I thought I was going to do just a light training tonight. I thought I wasn’t going to roll around and fight like hell just to make sure none of them sat on me for a couple of minutes (as I mentioned before,  pinning is totally allowed in Judo, whereas in jiu jitsu it’s considered stalling, ergo eventually penalized).

But then one of the Judo girls came in, and I thought it would be a good idea to train with her for a little, just to sweat a bit and warm up before the takedown portion of Judo (I thought I was only staying for 1/2 the class! HA!)

Girl can fight, yo.

There were some differences that she didn’t know about, and we worked on, but I was definitely sweating good and hard by the end of the class.

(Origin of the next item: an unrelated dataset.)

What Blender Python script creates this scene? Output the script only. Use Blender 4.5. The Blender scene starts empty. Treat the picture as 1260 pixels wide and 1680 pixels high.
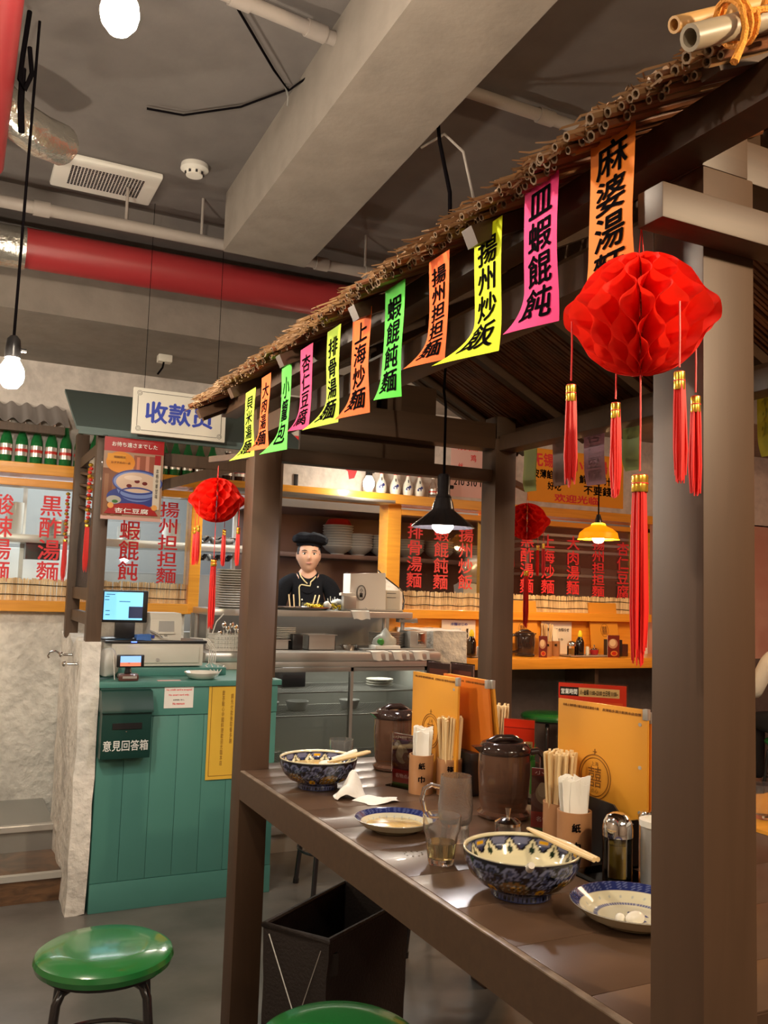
import bpy, bmesh, math, random
from mathutils import Vector, Matrix
from mathutils.bvhtree import BVHTree
random.seed(7)
SC = bpy.context.scene
COL = SC.collection
PI = math.pi

# ------------------------------------------------------------------ camera
cam = bpy.data.cameras.new('camera'); camo = bpy.data.objects.new('camera', cam); COL.objects.link(camo)
_r = Vector((0.8970, -0.4410, 0.0318)); _d = Vector((0.0680, 0.0662, -0.9955)); _f = Vector((0.4368, 0.8950, 0.0893))
_f.normalize(); _r = (_r - _f * _r.dot(_f)).normalized(); _u = _r.cross(_f)
camo.matrix_world = Matrix(((_r.x, _u.x, -_f.x, 0), (_r.y, _u.y, -_f.y, 0), (_r.z, _u.z, -_f.z, 1.37), (0, 0, 0, 1)))
cam.sensor_fit = 'VERTICAL'; cam.sensor_height = 24; cam.lens = 1452 / 1680 * 24; cam.clip_start = .02
SC.camera = camo
# ------------------------------------------------------------------ world + exposure
W = bpy.data.worlds.new('dim_surroundings'); SC.world = W; W.use_nodes = True
W.node_tree.nodes['Background'].inputs[0].default_value = (.55, .5, .45, 1)
W.node_tree.nodes['Background'].inputs[1].default_value = .03
SC.view_settings.view_transform = 'Standard'; SC.view_settings.look = 'None'
SC.view_settings.exposure = 0.25; SC.view_settings.gamma = 1.0; SC.view_settings.use_curve_mapping = False
SC.cycles.max_bounces = 12; SC.cycles.transparent_max_bounces = 16
SC.cycles.use_denoising = True; SC.cycles.caustics_reflective = False; SC.cycles.caustics_refractive = False
SC.cycles.sample_clamp_indirect = 4.0
# soft fill added for the unseen dining room, behind and right of the viewer
def area(name, loc, size, power, color, rot=(0, 0, 0)):
    l = bpy.data.lights.new(name, 'AREA'); l.shape = 'RECTANGLE'; l.size, l.size_y = size; l.energy = power; l.color = color
    o = bpy.data.objects.new(name, l); COL.objects.link(o); o.location = loc; o.rotation_euler = rot; return o
area('dining_room_fill', (1.6, -2.2, 2.9), (2.5, 1.5), 50, (1, .84, .66))
area('dining_room_fill', (4.6, 1.6, 2.9), (1.2, 1.6), 70, (1, .66, .42))
area('kitchen_light', (.8, 6.2, 2.46), (1.8, .5), 48, (.93, .97, 1))
area('pass_fill', (1.9, 4.86, 1.90), (1.0, .06), 9, (1, .93, .80))  # unseen light added to brighten the things on the pass
area('cooler_fill', (2.0, 4.7, .945), (.9, .1), 2.2, (1, .97, .88))  # fill added to lift the dark cooler interior
area('kitchen_light', (3.6, 6.2, 2.46), (2.0, .5), 70, (1, .95, .88))
BULB_W = 640.0      # emission of the bare bulbs

# ------------------------------------------------------------------ materials
def _nt(name):
    m = bpy.data.materials.new(name); m.use_nodes = True
    return m, m.node_tree, m.node_tree.nodes['Principled BSDF']
def M(name, col, rough=.5, metal=0., n=None, bump=0., bscale=60, trans=0., ior=1.45, spec=None, alpha=None, stretch=(1, 1, 1), coat=0, emit=None, sheen=0):
    """n = (scale, amount, colour2) mottles the colour; bump adds fine relief"""
    m, t, b = _nt(name)
    b.inputs['Base Color'].default_value = (*col, 1); b.inputs['Roughness'].default_value = rough; b.inputs['Metallic'].default_value = metal
    if spec is not None: b.inputs['Specular IOR Level'].default_value = spec
    if trans: b.inputs['Transmission Weight'].default_value = trans; b.inputs['IOR'].default_value = ior
    if coat: b.inputs['Coat Weight'].default_value = coat; b.inputs['Coat Roughness'].default_value = .08
    if sheen: b.inputs['Sheen Weight'].default_value = sheen
    if emit: b.inputs['Emission Color'].default_value = (*emit[0], 1); b.inputs['Emission Strength'].default_value = emit[1]
    tc = t.nodes.new('ShaderNodeTexCoord'); mp = t.nodes.new('ShaderNodeMapping'); t.links.new(tc.outputs['Object'], mp.inputs[0])
    mp.inputs['Scale'].default_value = stretch
    if n is None: n = (9, .12, tuple(c * .8 for c in col))
    ns = t.nodes.new('ShaderNodeTexNoise'); ns.inputs['Scale'].default_value = n[0]; ns.inputs['Detail'].default_value = 6
    t.links.new(mp.outputs[0], ns.inputs[0])
    rp = t.nodes.new('ShaderNodeValToRGB'); rp.color_ramp.elements[0].position = .38; rp.color_ramp.elements[1].position = .66
    a = n[1]
    rp.color_ramp.elements[0].color = (*col, 1)
    rp.color_ramp.elements[1].color = (*[c * (1 - a) + d * a for c, d in zip(col, n[2])], 1)
    t.links.new(ns.outputs['Fac'], rp.inputs[0]); t.links.new(rp.outputs[0], b.inputs['Base Color'])
    if bump:
        n2 = t.nodes.new('ShaderNodeTexNoise'); n2.inputs['Scale'].default_value = bscale; n2.inputs['Detail'].default_value = 4
        bp = t.nodes.new('ShaderNodeBump'); bp.inputs['Strength'].default_value = bump; bp.inputs['Distance'].default_value = .01
        t.links.new(mp.outputs[0], n2.inputs[0]); t.links.new(n2.outputs['Fac'], bp.inputs['Height']); t.links.new(bp.outputs[0], b.inputs['Normal'])
    return m
def glassmat(name, tint=(1, 1, 1), refl=.5):
    """thin clear sheet: see-through with a mirror-like sheen"""
    m, t, b = _nt(name); t.nodes.remove(b); out = t.nodes['Material Output']
    tr = t.nodes.new('ShaderNodeBsdfTransparent'); tr.inputs[0].default_value = (*tint, 1)
    gl = t.nodes.new('ShaderNodeBsdfGlossy'); gl.inputs['Roughness'].default_value = .03
    fr = t.nodes.new('ShaderNodeFresnel'); fr.inputs[0].default_value = 1.5
    mx = t.nodes.new('ShaderNodeMixShader'); t.links.new(fr.outputs[0], mx.inputs[0]); t.links.new(tr.outputs[0], mx.inputs[1]); t.links.new(gl.outputs[0], mx.inputs[2])
    t.links.new(mx.outputs[0], out.inputs[0]); return m
def vcol(name, rough=.35, coat=0, bump=0):
    """colour comes from the mesh's printed colour attribute"""
    m, t, b = _nt(name); a = t.nodes.new('ShaderNodeAttribute'); a.attribute_name = 'Col'
    t.links.new(a.outputs['Color'], b.inputs['Base Color']); b.inputs['Roughness'].default_value = rough; b.inputs['Coat Weight'].default_value = coat
    return m
def emis(name, col, s):
    m, t, b = _nt(name); b.inputs['Base Color'].default_value = (*col, 1)
    b.inputs['Emission Color'].default_value = (*col, 1); b.inputs['Emission Strength'].default_value = s; return m
def plaster(name, base, dark, rough=.85, s=3.0, amt=1.0, bump=.6):
    """rough white plaster with grey blotches and trowel relief"""
    m, t, b = _nt(name); tc = t.nodes.new('ShaderNodeTexCoord')
    n1 = t.nodes.new('ShaderNodeTexNoise'); n1.inputs['Scale'].default_value = s; n1.inputs['Detail'].default_value = 10; n1.inputs['Roughness'].default_value = .62; n1.inputs['Distortion'].default_value = .6
    n2 = t.nodes.new('ShaderNodeTexNoise'); n2.inputs['Scale'].default_value = s * 6; n2.inputs['Detail'].default_value = 8
    for q in (n1, n2): t.links.new(tc.outputs['Object'], q.inputs[0])
    r = t.nodes.new('ShaderNodeValToRGB'); e = r.color_ramp.elements
    e[0].position = .47; e[0].color = (*base, 1); e[1].position = .80; e[1].color = (*[c * (1 - amt) + d * amt for c, d in zip(base, dark)], 1)
    r2 = t.nodes.new('ShaderNodeValToRGB'); e = r2.color_ramp.elements
    e[0].position = .3; e[0].color = (.78, .78, .78, 1); e[1].position = .6; e[1].color = (1, 1, 1, 1)
    mx = t.nodes.new('ShaderNodeMix'); mx.data_type = 'RGBA'; mx.blend_type = 'MULTIPLY'; mx.inputs[0].default_value = .7
    t.links.new(n1.outputs['Fac'], r.inputs[0]); t.links.new(n2.outputs['Fac'], r2.inputs[0])
    t.links.new(r.outputs[0], mx.inputs[6]); t.links.new(r2.outputs[0], mx.inputs[7]); t.links.new(mx.outputs[2], b.inputs['Base Color'])
    bp = t.nodes.new('ShaderNodeBump'); bp.inputs['Strength'].default_value = bump; bp.inputs['Distance'].default_value = .02
    t.links.new(n2.outputs['Fac'], bp.inputs['Height']); t.links.new(bp.outputs[0], b.inputs['Normal']); b.inputs['Roughness'].default_value = rough
    return m
def wood(name, c1, c2, rough=.5, scale=(1, 1, 14), k=3.0, coat=0):
    m, t, b = _nt(name); tc = t.nodes.new('ShaderNodeTexCoord'); mp = t.nodes.new('ShaderNodeMapping'); mp.inputs['Scale'].default_value = scale
    n = t.nodes.new('ShaderNodeTexNoise'); n.inputs['Scale'].default_value = k; n.inputs['Detail'].default_value = 8; n.inputs['Distortion'].default_value = .8
    r = t.nodes.new('ShaderNodeValToRGB'); r.color_ramp.elements[0].position = .35; r.color_ramp.elements[1].position = .7
    r.color_ramp.elements[0].color = (*c1, 1); r.color_ramp.elements[1].color = (*c2, 1)
    t.links.new(tc.outputs['Object'], mp.inputs[0]); t.links.new(mp.outputs[0], n.inputs[0]); t.links.new(n.outputs['Fac'], r.inputs[0]); t.links.new(r.outputs[0], b.inputs['Base Color'])
    bp = t.nodes.new('ShaderNodeBump'); bp.inputs['Strength'].default_value = .08; t.links.new(n.outputs['Fac'], bp.inputs['Height']); t.links.new(bp.outputs[0], b.inputs['Normal'])
    b.inputs['Roughness'].default_value = rough; b.inputs['Coat Weight'].default_value = coat; return m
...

Well, technically it was open mat, but that’s besides the point.

Judo, I ended up staying the entire 2 hours, not learning anything new, but going through everyone’s plan for the tournaments that are coming up in the next week or so.

I worked on my Ouchi Gari, and the girl I rolled with earlier worked on her Seionage and some other throws…I think Tai Otoshi, and then she said a long Japanese word that I kind of just stared at her for a second kind of like a dog does when you talk to them sometimes. Then I just nodded and let her do her thing.

As much as I like the Harai Goshi, I don’t think Pan-Ams is really the time and place for it: your hips need to be just in the right spot for it to really be successful, and it takes a while to get back into that kind of precise timing and positioning.

Anyway, I stuck around for some sparring, which is where I totally got my ass handed to me. And I deserved it. These guys have been training consistently for quite some time now, where I was training for a while, then took 2 years off, and now I’m back.

You think I would have learned my lesson, but no, I seem to lack the ‘give up’ switch when it comes to being involved in an activity.  This comes in handy some times, other times, it makes situations a little sticky. But I digress.

One thing  I will *mildly* gripe about is one of the guys in the Judo class has a habit of videotaping the sparring sessions. And I don’t have the heart to tell him that I hate it. I hate most records of my face, voice, expressions and actions. That’s just a  part of my behavior. It seems like a lot of the Judo guys like it, so I’m going to try to keep my big mouth shut, but I can’t help but cringe a little on the inside every time he pulls out that damn camcorder.

Maybe I should just embrace it, but I can’t help but worry that one day I would go overboard and play the matches I lost over and over again, treading a little too close to comfort to that character in Ace Ventura, Pet Detective that obsessed about the one failed football kick with the Miami Dolphins, “Laces Out, Dan!”

For now I’ll just keep my mouth shut…and avoid looking up judo on youtube.